### Recorded data
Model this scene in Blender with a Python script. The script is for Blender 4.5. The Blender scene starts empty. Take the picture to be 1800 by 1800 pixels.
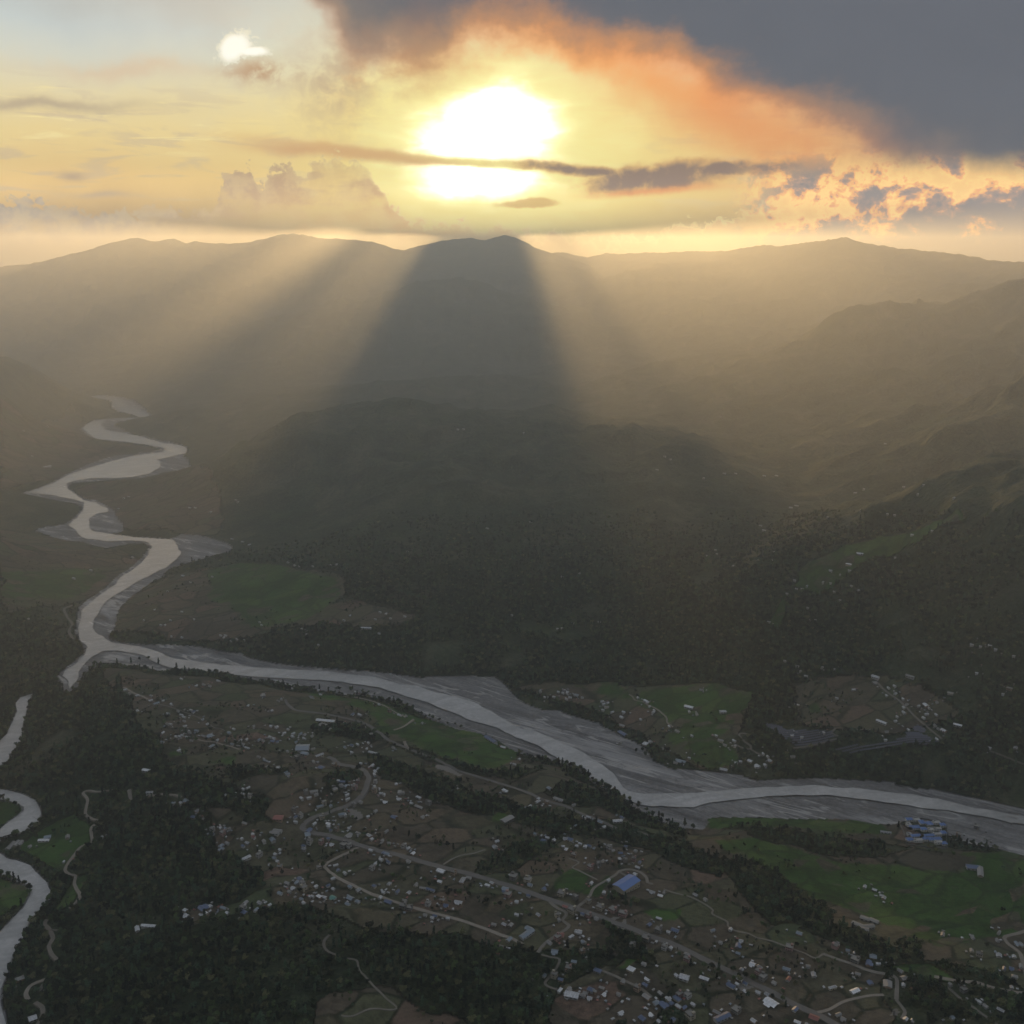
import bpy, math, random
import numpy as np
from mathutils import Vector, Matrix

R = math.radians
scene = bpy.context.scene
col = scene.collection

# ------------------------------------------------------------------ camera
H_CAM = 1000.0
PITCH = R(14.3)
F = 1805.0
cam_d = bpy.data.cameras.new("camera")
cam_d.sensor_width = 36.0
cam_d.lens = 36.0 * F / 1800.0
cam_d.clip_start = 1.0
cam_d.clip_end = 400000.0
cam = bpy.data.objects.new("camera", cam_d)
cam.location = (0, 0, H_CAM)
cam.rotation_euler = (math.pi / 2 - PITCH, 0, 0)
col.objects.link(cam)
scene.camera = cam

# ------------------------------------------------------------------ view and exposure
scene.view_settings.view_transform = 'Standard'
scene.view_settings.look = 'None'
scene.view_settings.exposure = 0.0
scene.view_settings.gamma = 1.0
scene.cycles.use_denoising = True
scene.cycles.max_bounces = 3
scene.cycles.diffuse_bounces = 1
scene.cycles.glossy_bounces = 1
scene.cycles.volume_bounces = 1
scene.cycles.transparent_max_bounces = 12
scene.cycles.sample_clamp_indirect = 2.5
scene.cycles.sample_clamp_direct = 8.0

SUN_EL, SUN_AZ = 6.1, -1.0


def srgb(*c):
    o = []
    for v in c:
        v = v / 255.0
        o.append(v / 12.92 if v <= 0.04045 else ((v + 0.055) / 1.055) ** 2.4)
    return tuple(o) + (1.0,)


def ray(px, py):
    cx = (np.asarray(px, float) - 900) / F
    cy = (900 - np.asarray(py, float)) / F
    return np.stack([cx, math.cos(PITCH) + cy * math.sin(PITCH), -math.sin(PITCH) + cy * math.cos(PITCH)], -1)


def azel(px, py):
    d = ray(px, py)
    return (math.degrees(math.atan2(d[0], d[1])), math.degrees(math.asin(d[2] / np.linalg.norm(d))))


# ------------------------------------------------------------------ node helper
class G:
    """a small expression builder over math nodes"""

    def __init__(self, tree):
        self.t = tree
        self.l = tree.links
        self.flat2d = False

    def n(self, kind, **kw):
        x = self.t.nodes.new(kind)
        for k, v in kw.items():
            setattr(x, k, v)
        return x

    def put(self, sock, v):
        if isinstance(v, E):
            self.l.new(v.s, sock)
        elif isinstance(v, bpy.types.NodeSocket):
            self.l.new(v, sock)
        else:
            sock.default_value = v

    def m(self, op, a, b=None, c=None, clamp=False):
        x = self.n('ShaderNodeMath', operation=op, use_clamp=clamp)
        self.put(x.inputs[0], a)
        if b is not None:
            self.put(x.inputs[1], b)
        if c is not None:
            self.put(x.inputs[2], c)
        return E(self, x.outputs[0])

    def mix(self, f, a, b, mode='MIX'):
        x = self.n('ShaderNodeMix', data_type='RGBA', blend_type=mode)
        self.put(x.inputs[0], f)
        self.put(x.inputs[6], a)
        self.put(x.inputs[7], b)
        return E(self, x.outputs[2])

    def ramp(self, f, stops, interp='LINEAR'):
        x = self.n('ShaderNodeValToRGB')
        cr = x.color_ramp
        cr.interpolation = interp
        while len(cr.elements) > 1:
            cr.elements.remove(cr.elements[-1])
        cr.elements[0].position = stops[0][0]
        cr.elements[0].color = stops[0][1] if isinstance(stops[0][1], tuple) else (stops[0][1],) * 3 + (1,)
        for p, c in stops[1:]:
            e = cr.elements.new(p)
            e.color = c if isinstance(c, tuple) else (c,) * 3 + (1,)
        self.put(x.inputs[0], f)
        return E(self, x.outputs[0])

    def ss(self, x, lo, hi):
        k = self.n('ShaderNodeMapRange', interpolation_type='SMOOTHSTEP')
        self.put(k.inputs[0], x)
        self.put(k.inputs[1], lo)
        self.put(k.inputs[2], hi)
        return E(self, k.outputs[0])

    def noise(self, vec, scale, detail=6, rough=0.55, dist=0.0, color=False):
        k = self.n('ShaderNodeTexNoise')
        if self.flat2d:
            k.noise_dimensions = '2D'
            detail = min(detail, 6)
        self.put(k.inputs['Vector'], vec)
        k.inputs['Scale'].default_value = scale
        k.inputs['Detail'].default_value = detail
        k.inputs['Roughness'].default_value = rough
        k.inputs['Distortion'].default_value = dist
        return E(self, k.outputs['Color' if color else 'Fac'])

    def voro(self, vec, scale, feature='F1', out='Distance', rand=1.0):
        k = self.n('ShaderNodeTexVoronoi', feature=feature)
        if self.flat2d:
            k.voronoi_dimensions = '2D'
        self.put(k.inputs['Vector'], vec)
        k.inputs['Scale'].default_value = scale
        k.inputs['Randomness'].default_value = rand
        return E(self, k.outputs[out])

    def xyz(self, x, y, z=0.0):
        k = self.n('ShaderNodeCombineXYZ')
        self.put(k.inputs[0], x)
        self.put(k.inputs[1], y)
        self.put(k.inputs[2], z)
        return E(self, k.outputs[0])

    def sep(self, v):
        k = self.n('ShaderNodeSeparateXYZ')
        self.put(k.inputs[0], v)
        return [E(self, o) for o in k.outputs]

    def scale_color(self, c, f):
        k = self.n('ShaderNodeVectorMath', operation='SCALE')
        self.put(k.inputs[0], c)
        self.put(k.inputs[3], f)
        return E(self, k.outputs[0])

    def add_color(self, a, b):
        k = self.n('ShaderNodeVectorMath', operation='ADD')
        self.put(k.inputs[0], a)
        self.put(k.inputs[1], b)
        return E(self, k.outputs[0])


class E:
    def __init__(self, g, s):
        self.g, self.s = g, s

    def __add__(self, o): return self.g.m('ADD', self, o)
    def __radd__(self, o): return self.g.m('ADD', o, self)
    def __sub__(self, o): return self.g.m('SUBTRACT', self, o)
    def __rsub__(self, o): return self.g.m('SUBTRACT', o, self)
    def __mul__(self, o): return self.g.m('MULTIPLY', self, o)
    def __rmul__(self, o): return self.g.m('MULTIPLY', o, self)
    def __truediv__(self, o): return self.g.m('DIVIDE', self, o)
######
## Challenge:
Output all of the data exactly as it stands, minus any images.

## Response to this exercise:
Model this scene in Blender with a Python script. The script is for Blender 4.5. The Blender scene starts empty. Take the picture to be 1800 by 1800 pixels.
import bpy, math, random
import numpy as np
from mathutils import Vector, Matrix

R = math.radians
scene = bpy.context.scene
col = scene.collection

# ------------------------------------------------------------------ camera
H_CAM = 1000.0
PITCH = R(14.3)
F = 1805.0
cam_d = bpy.data.cameras.new("camera")
cam_d.sensor_width = 36.0
cam_d.lens = 36.0 * F / 1800.0
cam_d.clip_start = 1.0
cam_d.clip_end = 400000.0
cam = bpy.data.objects.new("camera", cam_d)
cam.location = (0, 0, H_CAM)
cam.rotation_euler = (math.pi / 2 - PITCH, 0, 0)
col.objects.link(cam)
scene.camera = cam

# ------------------------------------------------------------------ view and exposure
scene.view_settings.view_transform = 'Standard'
scene.view_settings.look = 'None'
scene.view_settings.exposure = 0.0
scene.view_settings.gamma = 1.0
scene.cycles.use_denoising = True
scene.cycles.max_bounces = 3
scene.cycles.diffuse_bounces = 1
scene.cycles.glossy_bounces = 1
scene.cycles.volume_bounces = 1
scene.cycles.transparent_max_bounces = 12
scene.cycles.sample_clamp_indirect = 2.5
scene.cycles.sample_clamp_direct = 8.0

SUN_EL, SUN_AZ = 6.1, -1.0


def srgb(*c):
    o = []
    for v in c:
        v = v / 255.0
        o.append(v / 12.92 if v <= 0.04045 else ((v + 0.055) / 1.055) ** 2.4)
    return tuple(o) + (1.0,)


def ray(px, py):
    cx = (np.asarray(px, float) - 900) / F
    cy = (900 - np.asarray(py, float)) / F
    return np.stack([cx, math.cos(PITCH) + cy * math.sin(PITCH), -math.sin(PITCH) + cy * math.cos(PITCH)], -1)


def azel(px, py):
    d = ray(px, py)
    return (math.degrees(math.atan2(d[0], d[1])), math.degrees(math.asin(d[2] / np.linalg.norm(d))))


# ------------------------------------------------------------------ node helper
class G:
    """a small expression builder over math nodes"""

    def __init__(self, tree):
        self.t = tree
        self.l = tree.links
        self.flat2d = False

    def n(self, kind, **kw):
        x = self.t.nodes.new(kind)
        for k, v in kw.items():
            setattr(x, k, v)
        return x

    def put(self, sock, v):
        if isinstance(v, E):
            self.l.new(v.s, sock)
        elif isinstance(v, bpy.types.NodeSocket):
            self.l.new(v, sock)
        else:
            sock.default_value = v

    def m(self, op, a, b=None, c=None, clamp=False):
        x = self.n('ShaderNodeMath', operation=op, use_clamp=clamp)
        self.put(x.inputs[0], a)
        if b is not None:
            self.put(x.inputs[1], b)
        if c is not None:
            self.put(x.inputs[2], c)
        return E(self, x.outputs[0])

    def mix(self, f, a, b, mode='MIX'):
        x = self.n('ShaderNodeMix', data_type='RGBA', blend_type=mode)
        self.put(x.inputs[0], f)
        self.put(x.inputs[6], a)
        self.put(x.inputs[7], b)
        return E(self, x.outputs[2])

    def ramp(self, f, stops, interp='LINEAR'):
        x = self.n('ShaderNodeValToRGB')
        cr = x.color_ramp
        cr.interpolation = interp
        while len(cr.elements) > 1:
            cr.elements.remove(cr.elements[-1])
        cr.elements[0].position = stops[0][0]
        cr.elements[0].color = stops[0][1] if isinstance(stops[0][1], tuple) else (stops[0][1],) * 3 + (1,)
        for p, c in stops[1:]:
            e = cr.elements.new(p)
            e.color = c if isinstance(c, tuple) else (c,) * 3 + (1,)
        self.put(x.inputs[0], f)
        return E(self, x.outputs[0])

    def ss(self, x, lo, hi):
        k = self.n('ShaderNodeMapRange', interpolation_type='SMOOTHSTEP')
        self.put(k.inputs[0], x)
        self.put(k.inputs[1], lo)
        self.put(k.inputs[2], hi)
        return E(self, k.outputs[0])

    def noise(self, vec, scale, detail=6, rough=0.55, dist=0.0, color=False):
        k = self.n('ShaderNodeTexNoise')
        if self.flat2d:
            k.noise_dimensions = '2D'
            detail = min(detail, 6)
        self.put(k.inputs['Vector'], vec)
        k.inputs['Scale'].default_value = scale
        k.inputs['Detail'].default_value = detail
        k.inputs['Roughness'].default_value = rough
        k.inputs['Distortion'].default_value = dist
        return E(self, k.outputs['Color' if color else 'Fac'])

    def voro(self, vec, scale, feature='F1', out='Distance', rand=1.0):
        k = self.n('ShaderNodeTexVoronoi', feature=feature)
        if self.flat2d:
            k.voronoi_dimensions = '2D'
        self.put(k.inputs['Vector'], vec)
        k.inputs['Scale'].default_value = scale
        k.inputs['Randomness'].default_value = rand
        return E(self, k.outputs[out])

    def xyz(self, x, y, z=0.0):
        k = self.n('ShaderNodeCombineXYZ')
        self.put(k.inputs[0], x)
        self.put(k.inputs[1], y)
        self.put(k.inputs[2], z)
        return E(self, k.outputs[0])

    def sep(self, v):
        k = self.n('ShaderNodeSeparateXYZ')
        self.put(k.inputs[0], v)
        return [E(self, o) for o in k.outputs]

    def scale_color(self, c, f):
        k = self.n('ShaderNodeVectorMath', operation='SCALE')
        self.put(k.inputs[0], c)
        self.put(k.inputs[3], f)
        return E(self, k.outputs[0])

    def add_color(self, a, b):
        k = self.n('ShaderNodeVectorMath', operation='ADD')
        self.put(k.inputs[0], a)
        self.put(k.inputs[1], b)
        return E(self, k.outputs[0])


class E:
    def __init__(self, g, s):
        self.g, self.s = g, s

    def __add__(self, o): return self.g.m('ADD', self, o)
    def __radd__(self, o): return self.g.m('ADD', o, self)
    def __sub__(self, o): return self.g.m('SUBTRACT', self, o)
    def __rsub__(self, o): return self.g.m('SUBTRACT', o, self)
    def __mul__(self, o): return self.g.m('MULTIPLY', self, o)
    def __rmul__(self, o): return self.g.m('MULTIPLY', o, self)
    def __truediv__(self, o): return self.g.m('DIVIDE', self, o)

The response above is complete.